Your objective: Examine the material below. Gather every line in which the string "parts" appears.

Source data:
## begin

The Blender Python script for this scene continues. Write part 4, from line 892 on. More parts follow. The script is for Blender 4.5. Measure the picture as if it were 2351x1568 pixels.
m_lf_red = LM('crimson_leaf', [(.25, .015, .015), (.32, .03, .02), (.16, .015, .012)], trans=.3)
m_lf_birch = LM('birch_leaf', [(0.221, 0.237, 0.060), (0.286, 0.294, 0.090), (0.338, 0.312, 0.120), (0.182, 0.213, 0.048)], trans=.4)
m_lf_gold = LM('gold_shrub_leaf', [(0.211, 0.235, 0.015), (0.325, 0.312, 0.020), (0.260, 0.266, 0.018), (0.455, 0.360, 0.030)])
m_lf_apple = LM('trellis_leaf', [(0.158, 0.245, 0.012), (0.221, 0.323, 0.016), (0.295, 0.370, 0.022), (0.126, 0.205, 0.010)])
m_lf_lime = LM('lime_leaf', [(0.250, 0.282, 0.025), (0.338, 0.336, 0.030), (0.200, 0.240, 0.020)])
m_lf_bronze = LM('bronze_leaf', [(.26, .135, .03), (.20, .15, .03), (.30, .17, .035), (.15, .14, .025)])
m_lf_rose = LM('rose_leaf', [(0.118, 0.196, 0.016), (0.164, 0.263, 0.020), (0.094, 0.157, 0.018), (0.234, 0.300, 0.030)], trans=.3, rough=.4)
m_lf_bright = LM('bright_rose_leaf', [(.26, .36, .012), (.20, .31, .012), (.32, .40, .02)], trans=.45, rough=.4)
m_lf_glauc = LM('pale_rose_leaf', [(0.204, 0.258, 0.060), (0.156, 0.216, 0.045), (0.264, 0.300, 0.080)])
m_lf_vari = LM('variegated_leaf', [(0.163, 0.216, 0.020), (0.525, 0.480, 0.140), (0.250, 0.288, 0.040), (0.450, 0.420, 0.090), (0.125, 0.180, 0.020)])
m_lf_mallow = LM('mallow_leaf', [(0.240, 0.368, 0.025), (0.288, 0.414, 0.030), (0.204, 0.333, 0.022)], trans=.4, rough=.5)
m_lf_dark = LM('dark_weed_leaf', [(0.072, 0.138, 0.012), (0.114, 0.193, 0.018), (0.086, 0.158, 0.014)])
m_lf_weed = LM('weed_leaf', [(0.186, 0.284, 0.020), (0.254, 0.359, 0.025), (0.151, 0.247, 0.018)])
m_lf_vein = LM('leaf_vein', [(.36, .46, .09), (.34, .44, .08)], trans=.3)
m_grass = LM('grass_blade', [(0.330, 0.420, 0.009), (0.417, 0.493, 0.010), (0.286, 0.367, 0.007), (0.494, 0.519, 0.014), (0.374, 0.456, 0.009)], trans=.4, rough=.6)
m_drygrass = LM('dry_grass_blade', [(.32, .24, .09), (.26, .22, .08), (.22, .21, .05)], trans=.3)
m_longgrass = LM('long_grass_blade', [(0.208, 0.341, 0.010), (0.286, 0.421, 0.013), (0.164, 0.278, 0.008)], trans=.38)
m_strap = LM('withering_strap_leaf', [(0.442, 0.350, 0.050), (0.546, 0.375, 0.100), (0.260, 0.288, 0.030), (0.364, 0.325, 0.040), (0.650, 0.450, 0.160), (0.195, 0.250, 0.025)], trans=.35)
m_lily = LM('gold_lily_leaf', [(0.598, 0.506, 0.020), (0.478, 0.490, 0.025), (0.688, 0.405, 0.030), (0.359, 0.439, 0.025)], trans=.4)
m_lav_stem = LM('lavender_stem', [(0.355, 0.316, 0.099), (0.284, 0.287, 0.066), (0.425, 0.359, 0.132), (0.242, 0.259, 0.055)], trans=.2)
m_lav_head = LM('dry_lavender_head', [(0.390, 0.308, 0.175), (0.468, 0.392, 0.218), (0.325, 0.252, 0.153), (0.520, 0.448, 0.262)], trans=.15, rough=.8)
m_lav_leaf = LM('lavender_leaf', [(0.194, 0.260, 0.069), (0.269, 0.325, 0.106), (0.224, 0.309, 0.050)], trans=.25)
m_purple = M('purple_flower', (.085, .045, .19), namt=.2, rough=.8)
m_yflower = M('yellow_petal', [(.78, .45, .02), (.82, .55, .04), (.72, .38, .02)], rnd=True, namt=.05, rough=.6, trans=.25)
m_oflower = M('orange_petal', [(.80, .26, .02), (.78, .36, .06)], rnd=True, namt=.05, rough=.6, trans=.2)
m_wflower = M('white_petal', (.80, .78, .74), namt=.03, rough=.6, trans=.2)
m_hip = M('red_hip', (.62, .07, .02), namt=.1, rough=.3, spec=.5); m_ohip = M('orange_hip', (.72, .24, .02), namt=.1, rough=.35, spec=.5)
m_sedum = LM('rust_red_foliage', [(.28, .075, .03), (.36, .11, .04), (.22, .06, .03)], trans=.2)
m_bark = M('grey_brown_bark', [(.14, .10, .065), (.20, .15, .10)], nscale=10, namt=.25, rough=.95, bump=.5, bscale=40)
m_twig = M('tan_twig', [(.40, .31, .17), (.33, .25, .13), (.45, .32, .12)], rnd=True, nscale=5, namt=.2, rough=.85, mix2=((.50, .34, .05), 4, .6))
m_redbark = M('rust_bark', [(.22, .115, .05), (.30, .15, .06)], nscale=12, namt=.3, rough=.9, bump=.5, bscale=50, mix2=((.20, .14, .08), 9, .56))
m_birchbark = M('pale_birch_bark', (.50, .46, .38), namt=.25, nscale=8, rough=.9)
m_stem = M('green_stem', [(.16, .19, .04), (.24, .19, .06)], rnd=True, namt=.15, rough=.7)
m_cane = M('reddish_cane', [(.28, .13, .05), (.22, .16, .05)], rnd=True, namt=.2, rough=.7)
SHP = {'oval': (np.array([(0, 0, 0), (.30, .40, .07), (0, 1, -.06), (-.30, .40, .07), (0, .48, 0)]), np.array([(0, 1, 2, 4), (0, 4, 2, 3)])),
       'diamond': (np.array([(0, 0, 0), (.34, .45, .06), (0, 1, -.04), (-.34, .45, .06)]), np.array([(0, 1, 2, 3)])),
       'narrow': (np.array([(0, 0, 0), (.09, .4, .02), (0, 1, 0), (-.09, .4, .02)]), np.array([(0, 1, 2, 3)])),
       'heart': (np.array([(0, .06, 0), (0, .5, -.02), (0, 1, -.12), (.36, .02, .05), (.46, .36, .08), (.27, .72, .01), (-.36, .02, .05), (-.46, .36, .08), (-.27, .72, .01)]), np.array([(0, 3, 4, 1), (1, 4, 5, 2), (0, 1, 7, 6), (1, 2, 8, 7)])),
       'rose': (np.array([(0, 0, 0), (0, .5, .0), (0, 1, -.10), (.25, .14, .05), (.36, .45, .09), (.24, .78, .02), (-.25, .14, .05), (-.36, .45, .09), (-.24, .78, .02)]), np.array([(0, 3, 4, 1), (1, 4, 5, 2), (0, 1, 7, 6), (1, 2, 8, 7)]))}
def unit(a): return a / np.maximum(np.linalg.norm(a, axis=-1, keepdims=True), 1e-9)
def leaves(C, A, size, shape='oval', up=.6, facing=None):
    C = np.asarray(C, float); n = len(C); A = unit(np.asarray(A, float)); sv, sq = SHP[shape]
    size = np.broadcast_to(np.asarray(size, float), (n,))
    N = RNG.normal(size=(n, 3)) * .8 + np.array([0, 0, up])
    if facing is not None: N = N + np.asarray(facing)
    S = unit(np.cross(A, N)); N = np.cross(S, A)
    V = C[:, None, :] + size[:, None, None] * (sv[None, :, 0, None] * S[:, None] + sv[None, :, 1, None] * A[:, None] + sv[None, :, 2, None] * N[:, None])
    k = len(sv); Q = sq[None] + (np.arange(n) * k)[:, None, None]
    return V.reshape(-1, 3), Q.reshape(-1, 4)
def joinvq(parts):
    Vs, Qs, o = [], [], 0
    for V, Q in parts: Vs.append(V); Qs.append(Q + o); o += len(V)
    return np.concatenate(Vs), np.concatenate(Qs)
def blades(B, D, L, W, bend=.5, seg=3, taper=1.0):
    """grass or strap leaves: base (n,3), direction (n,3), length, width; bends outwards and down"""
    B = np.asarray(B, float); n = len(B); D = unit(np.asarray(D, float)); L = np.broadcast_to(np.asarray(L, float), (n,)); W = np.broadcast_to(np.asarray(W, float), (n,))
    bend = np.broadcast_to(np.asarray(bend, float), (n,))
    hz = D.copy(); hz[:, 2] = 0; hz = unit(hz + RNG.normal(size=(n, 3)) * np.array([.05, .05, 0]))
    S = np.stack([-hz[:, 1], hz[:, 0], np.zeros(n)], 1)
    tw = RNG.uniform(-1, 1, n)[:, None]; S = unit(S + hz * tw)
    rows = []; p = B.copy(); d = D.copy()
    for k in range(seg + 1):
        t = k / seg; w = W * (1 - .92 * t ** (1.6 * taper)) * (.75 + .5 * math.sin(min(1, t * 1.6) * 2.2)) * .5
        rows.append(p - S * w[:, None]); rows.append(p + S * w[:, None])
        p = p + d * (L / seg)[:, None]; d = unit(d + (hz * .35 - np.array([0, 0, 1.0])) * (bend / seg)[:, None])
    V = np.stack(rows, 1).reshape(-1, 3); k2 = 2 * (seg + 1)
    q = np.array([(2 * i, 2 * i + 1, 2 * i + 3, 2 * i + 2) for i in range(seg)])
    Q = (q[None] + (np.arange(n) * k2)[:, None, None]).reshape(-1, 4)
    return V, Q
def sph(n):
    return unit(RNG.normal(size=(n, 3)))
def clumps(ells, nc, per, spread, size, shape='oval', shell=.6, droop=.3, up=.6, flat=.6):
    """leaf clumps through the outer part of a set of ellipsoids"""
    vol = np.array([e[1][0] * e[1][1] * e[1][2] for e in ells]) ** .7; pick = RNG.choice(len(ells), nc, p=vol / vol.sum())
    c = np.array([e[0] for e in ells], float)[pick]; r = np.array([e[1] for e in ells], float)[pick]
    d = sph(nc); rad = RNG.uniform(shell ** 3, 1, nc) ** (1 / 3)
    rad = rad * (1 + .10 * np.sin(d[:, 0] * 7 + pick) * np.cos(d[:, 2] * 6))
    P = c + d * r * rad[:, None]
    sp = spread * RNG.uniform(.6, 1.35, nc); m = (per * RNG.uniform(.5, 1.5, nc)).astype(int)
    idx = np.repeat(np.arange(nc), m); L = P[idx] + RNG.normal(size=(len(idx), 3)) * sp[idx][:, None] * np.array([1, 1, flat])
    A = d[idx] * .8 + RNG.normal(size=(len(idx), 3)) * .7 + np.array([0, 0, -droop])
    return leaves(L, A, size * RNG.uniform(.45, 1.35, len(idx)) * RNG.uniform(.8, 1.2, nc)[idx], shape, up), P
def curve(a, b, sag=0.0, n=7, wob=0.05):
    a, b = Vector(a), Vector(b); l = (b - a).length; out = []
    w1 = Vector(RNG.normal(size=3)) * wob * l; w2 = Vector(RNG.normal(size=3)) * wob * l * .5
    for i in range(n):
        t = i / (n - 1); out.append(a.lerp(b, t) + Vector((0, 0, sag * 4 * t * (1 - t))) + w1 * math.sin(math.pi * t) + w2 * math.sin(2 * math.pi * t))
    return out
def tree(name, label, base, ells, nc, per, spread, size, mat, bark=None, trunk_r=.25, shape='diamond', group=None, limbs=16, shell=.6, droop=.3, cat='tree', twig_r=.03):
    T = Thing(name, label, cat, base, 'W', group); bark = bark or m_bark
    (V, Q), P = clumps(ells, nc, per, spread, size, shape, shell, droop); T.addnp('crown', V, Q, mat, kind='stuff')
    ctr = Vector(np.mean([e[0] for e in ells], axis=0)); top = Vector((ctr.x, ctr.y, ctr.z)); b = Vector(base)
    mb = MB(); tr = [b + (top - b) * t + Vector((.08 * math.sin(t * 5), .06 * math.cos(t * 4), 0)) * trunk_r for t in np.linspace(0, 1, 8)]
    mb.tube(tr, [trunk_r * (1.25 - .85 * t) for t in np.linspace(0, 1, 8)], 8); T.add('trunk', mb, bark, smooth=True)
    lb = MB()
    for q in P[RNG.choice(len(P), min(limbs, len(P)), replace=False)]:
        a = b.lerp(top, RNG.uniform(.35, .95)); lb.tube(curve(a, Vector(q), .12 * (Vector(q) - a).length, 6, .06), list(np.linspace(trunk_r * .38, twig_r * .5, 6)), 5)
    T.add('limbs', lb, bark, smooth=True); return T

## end

Exercise answer:
The Blender Python script for this scene continues. Write part 4, from line 892 on. More parts follow. The script is for Blender 4.5. Measure the picture as if it were 2351x1568 pixels.
def joinvq(parts):
    for V, Q in parts: Vs.append(V); Qs.append(Q + o); o += len(V)